Q. Where are you looking for best relative value opportunities in the current investment landscape? (Listed vs private markets? Domestic vs global? Traditional vs alternative assets?)
A. From a longer-term perspective, we believe in US exceptionalism (though Trump has taken some of the shine off) and the equity risk premium.
We also think for some unlisted assets the illiquidity premium is now negative, investors are paying a premium to smooth their volatility. We are also sceptical that within equities that there is still a risk premium to be received for owning the value/small factor.
In line with this, in our portfolios we have more US/global equity exposure than a pure valuation approach would suggest. We also have few alternatives (hedge funds etc) in our portfolios given we have more faith in the equity risk premium than alternative risk premia or the ability for a fund to generate idiosyncratic alpha.
Over our tactical horizon, we think investors will continue to follow earnings growth, and large-cap US tech has done an amazing job of delivering on that front. In line with this, we are modestly overweight in global equities versus Australian equities, which are extremely expensive for a market delivering no earnings growth. We also have a strong preference for Australian floating rate investment grade credit given relatively good returns for comparatively low risk. We think the path of deficits in the US and other countries will be problematic at some point and as a result we hold limited global government bond exposure, despite the normalisation in yields post 2022.
Q. As the transition to retirement unfolds, how are you solving for retirement to offer relevant solutions and building appropriate portfolios that deliver desired outcomes for retirees?
A. We believe that advice solves the retirement problem and all of our end investors are advised. In line with this, we don’t see our role as building mass market off the shelf products and portfolios. Rather, we see our role as building portfolios and advice tools that our advisor clients can use to deliver better retirement outcomes for their clients.
We recently launched a web-based retirement income calculator which allows advisers to input their client’s personal circumstances and generate stochastic retirement income paths taking into account things like drawdown preference, portfolio allocation (including bucketing), time horizon, age pension integration, and bequest desire. Because this is a probabilistic rather than deterministic tool, our hope is that it will help facilitate better client conversations and retirement outcomes by giving retirees confidence to spend their income in retirement. Most retirees are more comfortable spending an amount that is consistent with a 75% or 90% chance of not outliving their portfolio than a 50% coin flip.

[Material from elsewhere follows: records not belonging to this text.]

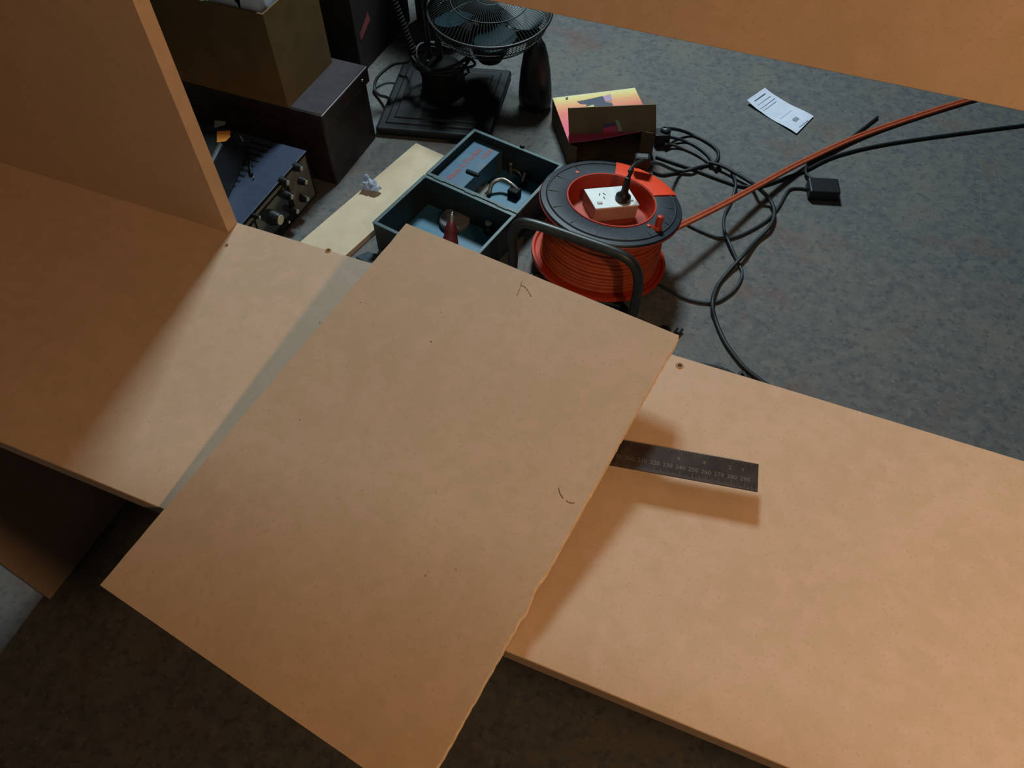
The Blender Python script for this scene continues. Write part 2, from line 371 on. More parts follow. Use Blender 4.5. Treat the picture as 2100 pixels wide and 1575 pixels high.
# ------------------------------------------------------------------ pale strip on the floor and crumpled wrapper
ZP = 0.016
p0, p1 = W(622, 490, ZP), W(715, 518, ZP); q0 = W(853, 293, ZP)
dv = (q0 - p0).normalized(); du = Vector((dv.y, -dv.x, 0)); wP = (p1 - p0).dot(du)
near = p0 - dv * 0.35
single('timber_strip', 'long pale board strip lying on the concrete left of the open tool case', 'board',
       MB().box(near - Vector((0, 0, ZP)), du * wP, dv * ((q0 - near).dot(dv)), (0, 0, ZP)), PALE, near, bevel=0.0008)
c = W(757, 380, ZP + 0.012); m = MB(); rnd = random.Random(11)
m.ball(c, 0.017, 14, sq=(1.25, 1.1, 0.75)); m.ball(c + Vector((0.022, -0.006, -0.002)), 0.011, 12, sq=(1.3, 1, 0.7)); m.ball(c + Vector((-0.008, 0.008, 0.010)), 0.009, 10)
m.v = [v + Vector((rnd.uniform(-1, 1), rnd.uniform(-1, 1), rnd.uniform(-1, 1))) * 0.0035 for v in m.v]
zmin = min(v.z for v in m.v); m.v = [v - Vector((0, 0, zmin - ZP)) for v in m.v]
single('crumpled_wrapper', 'small crumpled clear plastic wrapper on the pale board strip', 'wrapper', m, FOIL, c)

# ------------------------------------------------------------------ open teal tool case
RZ_ = 0.095
h0 = W(872, 357, RZ_); h1 = W(1059, 439, RZ_)
cu = (h1 - h0); cl = cu.length; cu.normalize(); cv = Vector((-cu.y, cu.x, 0)); UP = Vector((0, 0, 1))
BD = (W(752, 450, RZ_) - h0).dot(-cv); LD = (W(970, 263, RZ_) - h0).dot(cv)
WT = 0.006
T = Thing('tool_case', 'open teal plastic tool case lying flat with both halves up', 'tool case', (h0 + h1) / 2 - UP * RZ_)
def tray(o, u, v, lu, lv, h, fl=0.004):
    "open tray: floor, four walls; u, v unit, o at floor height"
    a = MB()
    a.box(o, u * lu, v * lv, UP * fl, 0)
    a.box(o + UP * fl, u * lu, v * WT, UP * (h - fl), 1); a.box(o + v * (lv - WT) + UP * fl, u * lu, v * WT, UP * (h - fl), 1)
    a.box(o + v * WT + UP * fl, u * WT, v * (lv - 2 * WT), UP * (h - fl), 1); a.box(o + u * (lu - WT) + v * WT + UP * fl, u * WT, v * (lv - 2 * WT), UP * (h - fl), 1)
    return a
def rim(o, u, v, lu, lv, h):
    a = MB(); e = 0.0015
    for (c_, x, y) in ((o - u * e - v * e, lu + 2 * e, WT + 2 * e), (o - u * e + v * (lv - WT - e), lu + 2 * e, WT + 2 * e)):
        a.box(c_ + UP * h, u * x, v * y, UP * 0.003)
    for c_ in (o - u * e + v * (WT + e), o + u * (lu - WT - e) + v * (WT + e)): a.box(c_ + UP * h, u * (WT + 2 * e), v * (lv - 2 * WT - 2 * e), UP * 0.003)
    return a
ob = h0 - cv * BD - UP * RZ_; oc = h0 + cv * 0.004 - UP * RZ_
HB = RZ_ - 0.003
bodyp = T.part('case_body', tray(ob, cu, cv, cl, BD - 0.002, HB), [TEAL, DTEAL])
T.part('body_rim', rim(ob, cu, cv, cl, BD - 0.002, HB), TEALR, bodyp, bevel=0.001)
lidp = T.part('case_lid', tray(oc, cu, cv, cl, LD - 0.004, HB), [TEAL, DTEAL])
T.part('lid_rim', rim(oc, cu, cv, cl, LD - 0.004, HB), TEALR, lidp, bevel=0.001)
for t in (0.15, 0.5, 0.85): T.part('hinge', MB().cyl(h0 + cu * (cl * t - 0.015), h0 + cu * (cl * t + 0.015), 0.003, seg=10), TEALR)
# raised tray in the lid with red lettering
tl = W(882, 350, 0.072); tw = 0.088
to = oc + cu * WT + cv * WT
trayp = T.part('lettered_tray', MB().box(to + UP * 0.004, cu * (tw), cv * (LD - 0.004 - 2 * WT), UP * 0.066), TRAYB, lidp, bevel=0.002)
tc_ = to + cu * (tw * 0.42) + cv * (LD * 0.47) + UP * 0.0702
t = text_mb('Black & Decker', 0.0235, tc_, cv, -cu, 0.0002, bold=0.0007); T.part('red_lettering', t, REDT, trayp, label='red lettering')
m = MB()
for k in range(5): m.box(to + cu * (tw * 0.66) + cv * (LD * 0.66 + k * 0.011) + UP * 0.0702, cu * 0.012, cv * 0.0075, UP * 0.0002)
T.part('red_mark', m, REDT, trayp)
T.part('tray_catch', MB().box(to + cu * (tw - 0.030) + cv * 0.075 + UP * 0.0705, cu * 0.040, cv * 0.010, UP * 0.006), BLKM, trayp, bevel=0.002)
m = MB(); m.box(ob + cu * (cl * 0.30) - cv * 0.008 + UP * (HB - 0.022), cu * 0.03, cv * 0.008, UP * 0.026); T.part('latch', m, TEALR, bevel=0.002)
m = MB(); m.box(oc + cu * (cl * 0.52) + cv * (LD - 0.004) + UP * (HB - 0.02), cu * 0.012, cv * 0.008, UP * 0.030); T.part('latch', m, DTEAL, bevel=0.002)
m = MB(); m.box(oc + cu * (cl - 0.03) + cv * 0.075 + UP * 0.004, cu * 0.012, cv * 0.010, UP * 0.002); T.part('clip_slot', m, DTEAL, lidp)
ZF = 0.004
def onfloor(px, py, z=ZF): return W(px, py, z)
# things lying in the case
p = onfloor(932, 446, 0.022); m = MB()
m.lathe(p - UP * 0.018, UP, [(1e-5, 0), (0.038, 0), (0.040, 0.003), (0.040, 0.013), (0.037, 0.017), (0.020, 0.018), (0.013, 0.021), (1e-5, 0.021)], 40)
single('grinding_disc', 'grey abrasive disc lying in the near half of the tool case', 'disc', m, GREYM, p - UP * 0.018, smooth=35)
p = onfloor(983, 386, 0.016); m = MB(); m.lathe(p - UP * 0.012, UP, [(1e-5, 0), (0.033, 0), (0.034, 0.008), (0.030, 0.011), (0.006, 0.011), (0.005, 0.016), (1e-5, 0.016)], 40)
single('sanding_disc', 'grey disc with hub lying in the lid half of the tool case', 'disc', m, GREYM, p - UP * 0.012, smooth=35)
# screwdriver standing against the rim
s0 = W(921, 540, 0.012); s1 = W(926, 455, 0.070); s2 = W(928, 437, 0.078); sd = (s1 - s0).normalized()
T2 = Thing('red_handled_driver', 'dark red handled driver with bright steel tip leaning in the tool case', 'screwdriver', s0)
L1 = (s1 - s0).length
T2.part('handle', MB().lathe(s0, sd, [(1e-5, 0), (0.014, 0.002), (0.021, 0.02), (0.020, L1 * .55), (0.016, L1 * .7), (0.017, L1 * .8), (0.010, L1), (1e-5, L1)], 12), REDH, smooth=40)
T2.part('ferrule', MB().cyl(s1, s1 + sd * 0.016, 0.006, seg=16), STEELD, smooth=40)
T2.part('steel_tip', MB().ball(s1 + sd * 0.020, 0.0060, 16), CHROME, smooth=80)
k0 = W(1003, 476, 0.006); T2 = Thing('depth_knob', 'small black knob with grey cap near right corner of the tool case', 'knob', k0)
T2.part('knob_body', MB().lathe(k0, UP, [(1e-5, 0), (0.013, 0), (0.014, 0.014), (0.009, 0.020), (0.008, 0.03), (1e-5, 0.03)], 20), BLK, smooth=35)
T2.part('knob_cap', MB().lathe(k0 + UP * 0.03, UP, [(0.009, 0), (0.009, 0.003), (1e-5, 0.004)], 20), GCAP)
m = MB(); q = W(1018, 458, 0.008); m.tube([q, q + Vector((0.010, 0.018, 0.02)), q + Vector((0.030, 0.020, 0.034)), q + Vector((0.034, 0.004, 0.04))], 0.0035, 8, smooth=6)
m.lathe(q - UP * 0.004, UP, [(1e-5, 0), (0.016, 0), (0.016, 0.01), (0.010, 0.016), (1e-5, 0.016)], 16)
single('drill_guide', 'dark steel guide with bent rod in the corner of the tool case', 'tool part', m, STEELD, q - UP * 0.004, smooth=40)
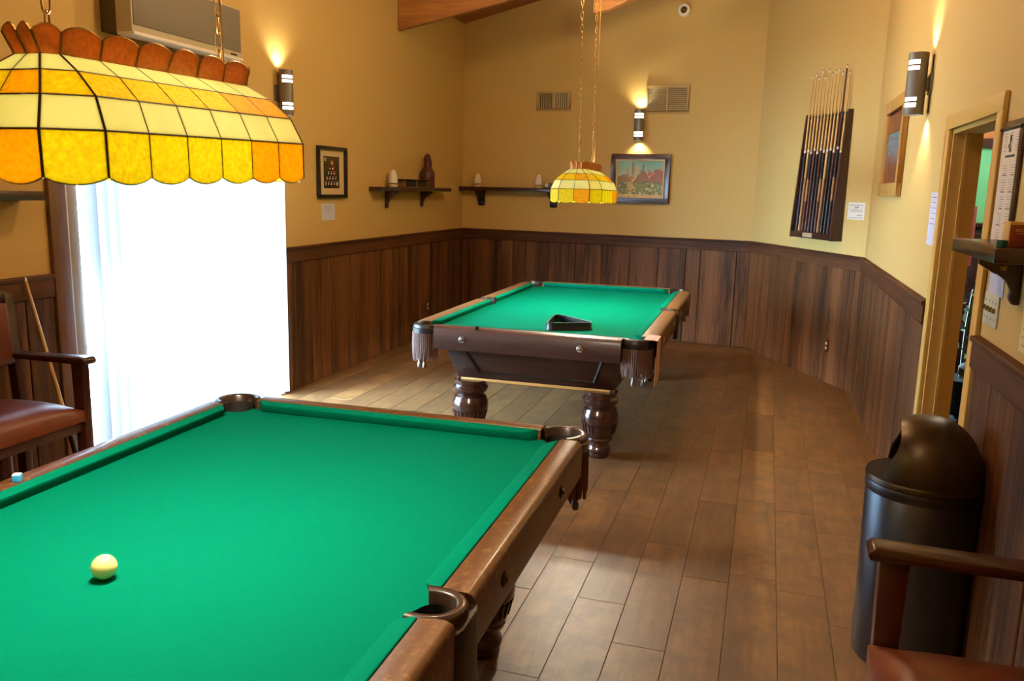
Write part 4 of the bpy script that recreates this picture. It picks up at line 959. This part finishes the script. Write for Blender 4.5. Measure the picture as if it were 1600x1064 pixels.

Alex Cathcart, Senior Portfolio Manager, Drummond Capital Partners
Alex has 18 years’ experience as a portfolio manager and economist. As portfolio manager Alex contributes to Drummond’s strategic and tactical asset allocation processes, and portfolio construction.
Alex previously spent 3 years at Cbus Super as a senior member of the asset allocation group responsible for strategic and dynamic asset allocation across the multi-asset portfolios. Prior to Cbus, Alex spent 5 years in the investment strategy team at QSuper. Alex was responsible for developing econometric structural models of major global economies, alongside the dynamic asset allocation and risk positioning frameworks. Prior to QSuper Alex spent almost 6 years as a senior economist at Queensland Treasury.
Alex is a CFA Charterholder, B.Bus - Economics (1st Class Honours) and B.Arts/B.Bus at the University of Southern Queensland.